# [Data]
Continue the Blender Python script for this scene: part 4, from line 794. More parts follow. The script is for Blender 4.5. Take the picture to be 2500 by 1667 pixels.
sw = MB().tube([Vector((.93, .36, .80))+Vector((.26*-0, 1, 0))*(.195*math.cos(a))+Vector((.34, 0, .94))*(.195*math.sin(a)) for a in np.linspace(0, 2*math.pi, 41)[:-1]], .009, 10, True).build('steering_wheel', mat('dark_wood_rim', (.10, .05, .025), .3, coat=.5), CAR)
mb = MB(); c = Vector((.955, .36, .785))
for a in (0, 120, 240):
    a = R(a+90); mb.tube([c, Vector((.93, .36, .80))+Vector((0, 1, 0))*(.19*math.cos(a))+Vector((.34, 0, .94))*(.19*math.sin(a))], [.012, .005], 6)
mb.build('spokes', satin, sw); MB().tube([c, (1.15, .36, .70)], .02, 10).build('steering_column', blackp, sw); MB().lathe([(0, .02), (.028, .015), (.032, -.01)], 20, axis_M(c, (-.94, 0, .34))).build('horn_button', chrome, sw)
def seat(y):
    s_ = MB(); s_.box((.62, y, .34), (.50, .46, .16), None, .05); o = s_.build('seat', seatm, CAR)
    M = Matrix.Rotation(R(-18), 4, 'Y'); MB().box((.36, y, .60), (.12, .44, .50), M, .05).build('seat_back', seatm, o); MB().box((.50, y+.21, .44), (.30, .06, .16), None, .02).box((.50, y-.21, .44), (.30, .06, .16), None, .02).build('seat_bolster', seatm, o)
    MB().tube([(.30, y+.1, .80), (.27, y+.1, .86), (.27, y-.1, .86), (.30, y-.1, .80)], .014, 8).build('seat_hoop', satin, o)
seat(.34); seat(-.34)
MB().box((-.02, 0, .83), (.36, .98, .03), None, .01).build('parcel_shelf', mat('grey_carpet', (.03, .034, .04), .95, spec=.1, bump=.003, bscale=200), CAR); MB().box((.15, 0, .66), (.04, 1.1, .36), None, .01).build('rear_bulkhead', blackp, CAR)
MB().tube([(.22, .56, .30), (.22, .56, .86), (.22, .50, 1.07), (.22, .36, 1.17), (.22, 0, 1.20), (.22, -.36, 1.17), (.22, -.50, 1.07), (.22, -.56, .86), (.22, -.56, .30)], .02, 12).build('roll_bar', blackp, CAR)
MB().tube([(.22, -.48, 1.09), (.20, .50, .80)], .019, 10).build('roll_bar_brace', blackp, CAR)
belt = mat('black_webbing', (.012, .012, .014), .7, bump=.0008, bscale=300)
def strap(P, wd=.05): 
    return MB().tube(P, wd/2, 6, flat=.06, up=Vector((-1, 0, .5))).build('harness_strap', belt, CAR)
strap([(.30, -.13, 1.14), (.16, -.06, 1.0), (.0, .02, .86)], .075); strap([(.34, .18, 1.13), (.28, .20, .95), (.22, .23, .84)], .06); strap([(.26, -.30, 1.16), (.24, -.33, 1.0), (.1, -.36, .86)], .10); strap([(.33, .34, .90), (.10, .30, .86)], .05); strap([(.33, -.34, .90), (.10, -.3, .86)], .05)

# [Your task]
Your task is to quote all of the data word for word.

# [Full response]
Continue the Blender Python script for this scene: part 4, from line 794. More parts follow. The script is for Blender 4.5. Take the picture to be 2500 by 1667 pixels.
sw = MB().tube([Vector((.93, .36, .80))+Vector((.26*-0, 1, 0))*(.195*math.cos(a))+Vector((.34, 0, .94))*(.195*math.sin(a)) for a in np.linspace(0, 2*math.pi, 41)[:-1]], .009, 10, True).build('steering_wheel', mat('dark_wood_rim', (.10, .05, .025), .3, coat=.5), CAR)
mb = MB(); c = Vector((.955, .36, .785))
for a in (0, 120, 240):
    a = R(a+90); mb.tube([c, Vector((.93, .36, .80))+Vector((0, 1, 0))*(.19*math.cos(a))+Vector((.34, 0, .94))*(.19*math.sin(a))], [.012, .005], 6)
mb.build('spokes', satin, sw); MB().tube([c, (1.15, .36, .70)], .02, 10).build('steering_column', blackp, sw); MB().lathe([(0, .02), (.028, .015), (.032, -.01)], 20, axis_M(c, (-.94, 0, .34))).build('horn_button', chrome, sw)
def seat(y):
    s_ = MB(); s_.box((.62, y, .34), (.50, .46, .16), None, .05); o = s_.build('seat', seatm, CAR)
    M = Matrix.Rotation(R(-18), 4, 'Y'); MB().box((.36, y, .60), (.12, .44, .50), M, .05).build('seat_back', seatm, o); MB().box((.50, y+.21, .44), (.30, .06, .16), None, .02).box((.50, y-.21, .44), (.30, .06, .16), None, .02).build('seat_bolster', seatm, o)
    MB().tube([(.30, y+.1, .80), (.27, y+.1, .86), (.27, y-.1, .86), (.30, y-.1, .80)], .014, 8).build('seat_hoop', satin, o)
seat(.34); seat(-.34)
MB().box((-.02, 0, .83), (.36, .98, .03), None, .01).build('parcel_shelf', mat('grey_carpet', (.03, .034, .04), .95, spec=.1, bump=.003, bscale=200), CAR); MB().box((.15, 0, .66), (.04, 1.1, .36), None, .01).build('rear_bulkhead', blackp, CAR)
MB().tube([(.22, .56, .30), (.22, .56, .86), (.22, .50, 1.07), (.22, .36, 1.17), (.22, 0, 1.20), (.22, -.36, 1.17), (.22, -.50, 1.07), (.22, -.56, .86), (.22, -.56, .30)], .02, 12).build('roll_bar', blackp, CAR)
MB().tube([(.22, -.48, 1.09), (.20, .50, .80)], .019, 10).build('roll_bar_brace', blackp, CAR)
belt = mat('black_webbing', (.012, .012, .014), .7, bump=.0008, bscale=300)
def strap(P, wd=.05): 
    return MB().tube(P, wd/2, 6, flat=.06, up=Vector((-1, 0, .5))).build('harness_strap', belt, CAR)
strap([(.30, -.13, 1.14), (.16, -.06, 1.0), (.0, .02, .86)], .075); strap([(.34, .18, 1.13), (.28, .20, .95), (.22, .23, .84)], .06); strap([(.26, -.30, 1.16), (.24, -.33, 1.0), (.1, -.36, .86)], .10); strap([(.33, .34, .90), (.10, .30, .86)], .05); strap([(.33, -.34, .90), (.10, -.3, .86)], .05)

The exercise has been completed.